The meeting with Biden marks a significant step forward in the effort to put together a package of infrastructure spending that can draw enough votes from both parties to get through Congress. The Senate group was striving to reach an agreement before the chamber leaves Washington for a two-week break that begins Friday.

Republican Senator Rob Portman of Ohio, one of the leaders of the Senate group, said the senators and the administration officials involved in the talks “didn’t agree on everything,” but is enough to begin reaching out to other senators.

Steve Ricchetti, counselor to the president and one of the administration officials involved in the talks, declined to comment on the framework as he left the negotiations.

White House Press Secretary Jen Psaki said in a statement: “The group made progress towards an outline of a potential agreement, and the president has invited the group to come to the White House tomorrow to discuss this in person.”

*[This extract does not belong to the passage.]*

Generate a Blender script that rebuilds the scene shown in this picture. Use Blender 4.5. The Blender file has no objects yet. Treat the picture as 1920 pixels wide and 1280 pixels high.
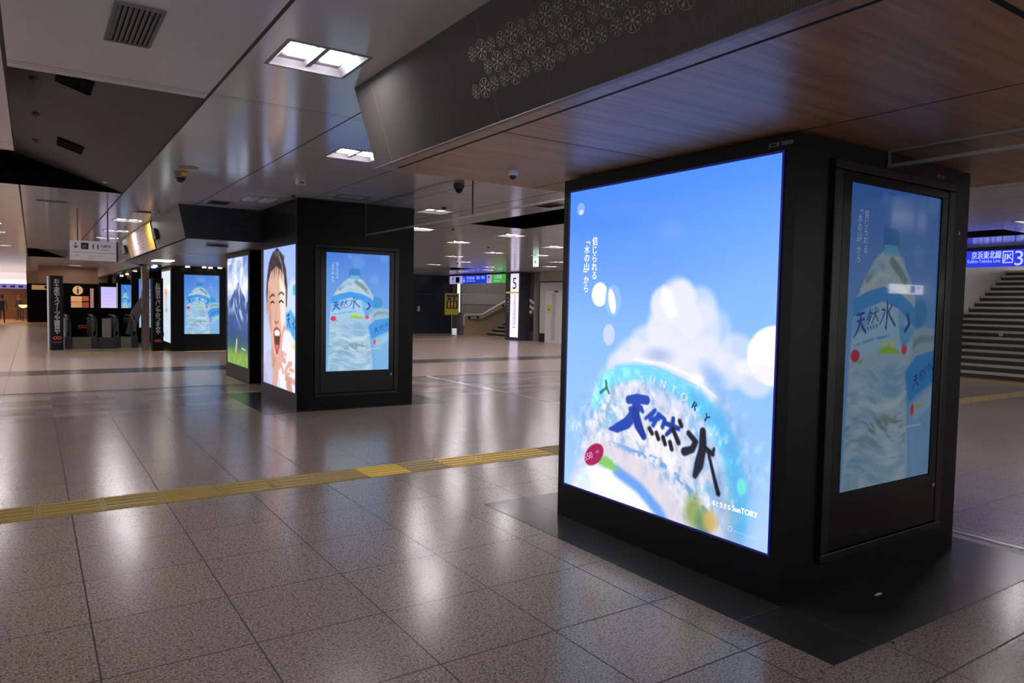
import bpy, math, random
import numpy as np
from mathutils import Vector, Matrix
random.seed(7)
S = bpy.context.scene
COL = S.collection

# ------------------------------------------------------------------ camera
F_PX = 1347.23
CAM = Vector((0.3936, -4.3736, 1.5117))
yaw, pitch, roll = map(math.radians, (33.712, -2.921, 1.101))
fw = Vector((math.sin(yaw)*math.cos(pitch), math.cos(yaw)*math.cos(pitch), math.sin(pitch)))
rt0 = Vector((math.cos(yaw), -math.sin(yaw), 0)); up0 = rt0.cross(fw)
rt = math.cos(roll)*rt0 + math.sin(roll)*up0
up = -math.sin(roll)*rt0 + math.cos(roll)*up0
cd = bpy.data.cameras.new('camera'); cam = bpy.data.objects.new('camera', cd); COL.objects.link(cam)
cam.matrix_world = Matrix(((rt.x, up.x, -fw.x, CAM.x), (rt.y, up.y, -fw.y, CAM.y), (rt.z, up.z, -fw.z, CAM.z), (0, 0, 0, 1)))
cd.sensor_width = 36; cd.sensor_fit = 'HORIZONTAL'; cd.lens = F_PX/1920*36
cd.clip_start = 0.05; cd.clip_end = 200
S.camera = cam

# ------------------------------------------------------------------ world, view, light levels
w = bpy.data.worlds.new('world'); S.world = w; w.use_nodes = True
w.node_tree.nodes['Background'].inputs[0].default_value = (0.96, 0.95, 1.0, 1)
w.node_tree.nodes['Background'].inputs[1].default_value = 1.3
S.view_settings.view_transform = 'Standard'; S.view_settings.look = 'None'
S.view_settings.gamma = 1; S.view_settings.exposure = 0; S.view_settings.use_curve_mapping = False
S.cycles.use_denoising = True
S.cycles.sample_clamp_indirect = 4; S.cycles.sample_clamp_direct = 0
S.cycles.max_bounces = 8; S.cycles.diffuse_bounces = 4; S.cycles.glossy_bounces = 4
S.cycles.caustics_reflective = False; S.cycles.caustics_refractive = False
LAMP = 140.0           # radiance of the ceiling lamp panels
CEIL = 2.91           # white ceiling height
SOF = 2.41            # wooden soffit height

# ------------------------------------------------------------------ helpers
def lin(c):
    return tuple(((x/255+0.055)/1.055)**2.4 if x/255 > 0.04045 else x/255/12.92 for x in c[:3])
def mat(name, col=(128, 128, 128), rough=0.5, metal=0.0, emit=None, es=1.0, spec=0.5, coat=0.0):
    m = bpy.data.materials.new(name); m.use_nodes = True
    b = m.node_tree.nodes['Principled BSDF']
    b.inputs['Base Color'].default_value = (*lin(col), 1)
    b.inputs['Roughness'].default_value = rough; b.inputs['Metallic'].default_value = metal
    b.inputs['Specular IOR Level'].default_value = spec
    b.inputs['Coat Weight'].default_value = coat
    if emit:
        b.inputs['Emission Color'].default_value = (*lin(emit), 1); b.inputs['Emission Strength'].default_value = es
    return m
class NT:
    def __init__(s, m): s.t = m.node_tree; s.b = s.t.nodes['Principled BSDF']
    def n(s, typ, **k):
        x = s.t.nodes.new(typ)
        for a, v in k.items(): setattr(x, a, v)
        return x
    def link(s, a, b): s.t.links.new(a, b)
    def setin(s, node, i, v):
        if isinstance(v, bpy.types.NodeSocket): s.link(v, node.inputs[i])
        elif v is not None: node.inputs[i].default_value = v
    def m(s, op, a, b=None, c=None):
        x = s.n('ShaderNodeMath', operation=op); s.setin(x, 0, a); s.setin(x, 1, b)
        if c is not None: s.setin(x, 2, c)
        return x.outputs[0]
    def mix(s, f, a, b):
        x = s.n('ShaderNodeMix', data_type='RGBA')
        s.setin(x, 0, f)
        for i, v in ((6, a), (7, b)):
            if isinstance(v, bpy.types.NodeSocket): s.link(v, x.inputs[i])
            else: x.inputs[i].default_value = (*v, 1)
        return x.outputs[2]
    def line(s, x, c, w):      # 1 where |x-c|<w
        return s.m('LESS_THAN', s.m('ABSOLUTE', s.m('SUBTRACT', x, c)), w)
    def band(s, x, a, b): return s.m('MULTIPLY', s.m('GREATER_THAN', x, a), s.m('LESS_THAN', x, b))
    def periodic(s, x, p, w):  # 1 near multiples of p
        return s.m('LESS_THAN', s.m('ABSOLUTE', s.m('SUBTRACT', x, s.m('MULTIPLY', s.m('ROUND', s.m('DIVIDE', x, p)), p))), w)
    def orr(s, *a):
        r = a[0]
        for b in a[1:]: r = s.m('MAXIMUM', r, b)
        return r
    def pos(s):
        g = s.n('ShaderNodeNewGeometry'); x = s.n('ShaderNodeSeparateXYZ'); s.link(g.outputs['Position'], x.inputs[0])
        return g.outputs['Position'], x.outputs[0], x.outputs[1], x.outputs[2]
    def noise(s, vec, scale, detail=3, rough=0.5, stretch=None):
        if stretch:
            mp = s.n('ShaderNodeMapping'); s.link(vec, mp.inputs[0]); mp.inputs['Scale'].default_value = stretch; vec = mp.outputs[0]
        x = s.n('ShaderNodeTexNoise'); s.link(vec, x.inputs['Vector']); x.inputs['Scale'].default_value = scale
        x.inputs['Detail'].default_value = detail; x.inputs['Roughness'].default_value = rough
        return x.outputs['Fac']
    def ramp(s, f, a, b):
        x = s.n('ShaderNodeMapRange'); s.link(f, x.inputs[0]); x.inputs[1].default_value = a; x.inputs[2].default_value = b
        return x.outputs[0]
    def bump(s, h, st, d=0.01):
        x = s.n('ShaderNodeBump'); s.link(h, x.inputs['Height']); x.inputs['Strength'].default_value = st; x.inputs['Distance'].default_value = d
        s.link(x.outputs[0], s.b.inputs['Normal'])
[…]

The senators didn’t provide details on their framework. Republicans in the 10-member group had dropped their proposal for tying the gasoline tax to inflation and putting a fee on electric vehicles, which the administration opposed. They had been haggling over how much revenue could be raised to offset spending on spending for roads, bridges and other projects through stricter enforcement of tax law.

The negotiators reduced the total to $559 billion by cutting new broadband spending by $20 billion, according to a person familiar with the matter

“I would call this a much sturdier framework that obviously we wouldn’t be going to the White House if it didn’t have broad based support,” said Senator Mark Warner, a Virginia Democrat and a member of the group.

In addition to receiving Biden’s support, the senators must get congressional leaders of both parties on board to assure support in the evenly divided Senate, where 60 votes will be needed to get the legislation passed. Success also will hinge on whether progressive Democrats in the House and Senate are assured that their priorities are met in a separate, more expansive package that would use a fast-track procedure known as reconciliation to clear the Senate without needing GOP votes.

That two-track process was the subject of a separate meeting Wednesday night between Ricchetti and other aides to Biden and the two top Democrats in Congress, Senate Majority Leader Chuck Schumer and House Speaker Nancy Pelosi.

“We’re all on the same page,” Schumer said afterward, adding that both packages were moving forward. “One can’t be done without the other,” he said. “The first act will be completed in July.”

Schumer said Congress would vote on the budget resolution setting up a fast track process in July while leaving the subsequent reconciliation legislation enacting Biden agenda for later.